Wednesday, May 7, 2014

The speech by Churchill that British conservatives should read, again and again

These below are some fragments of the speech that Winston Churchill gave in Zurich in 1946, where he endorsed the idea of a United States of Europe. These words were used among others in this wonderful video to celebrate the award of the Nobel Peace Price to the European Union in 2012. Although the ascription of Churchill to the federalist side is not without controversy, clearly his ideas on this are far away from many contemporary British conservatives.
"Indeed, but for the fact that the great Republic across the Atlantic Ocean has at length realised that the ruin or enslavement of Europe would involve their own fate as well, and has stretched out hands of succour and guidance, the Dark Ages would have returned in all their cruelty and squalor.
They may still return.
Yet all the while there is a remedy which, if it were generally and spontaneously adopted, would as if by a miracle transform the whole scene, and would in a few years make all Europe, or the greater part of it, as free and as happy as Switzerland is today.

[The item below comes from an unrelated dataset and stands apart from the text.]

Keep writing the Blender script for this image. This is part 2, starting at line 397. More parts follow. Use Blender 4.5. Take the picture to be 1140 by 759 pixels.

What is this sovereign remedy?
It is to re-create the European Family, or as much of it as we can, and provide it with a structure under which it can dwell in peace, in safety and in freedom.
We must build a kind of United States of Europe.
In this way only will hundreds of millions of toilers be able to regain the simple joys and hopes which make life worth living.
The process is simple.
All that is needed is the resolve of hundreds of millions of men and women to do right instead of wrong, and gain as their reward, blessing instead of cursing.
Much work has been done upon this task by the exertions of the Pan-European Union which owes so much to Count Coudenhove-Kalergi and which commanded the services of the famous French patriot and statesman, Aristide Briand.
There is also that immense body of doctrine and procedure, which was brought into being amid high hopes after the First World War, as the League of Nations.
The League of Nations did not fail because of its principles or conceptions. It failed because these principles were deserted by those States who had brought it into being. It failed because the Governments of those days feared to face the facts and act while time remained. This disaster must not be repeated. There is, therefore, much knowledge and material with which to build; and also bitter dear-bought experience."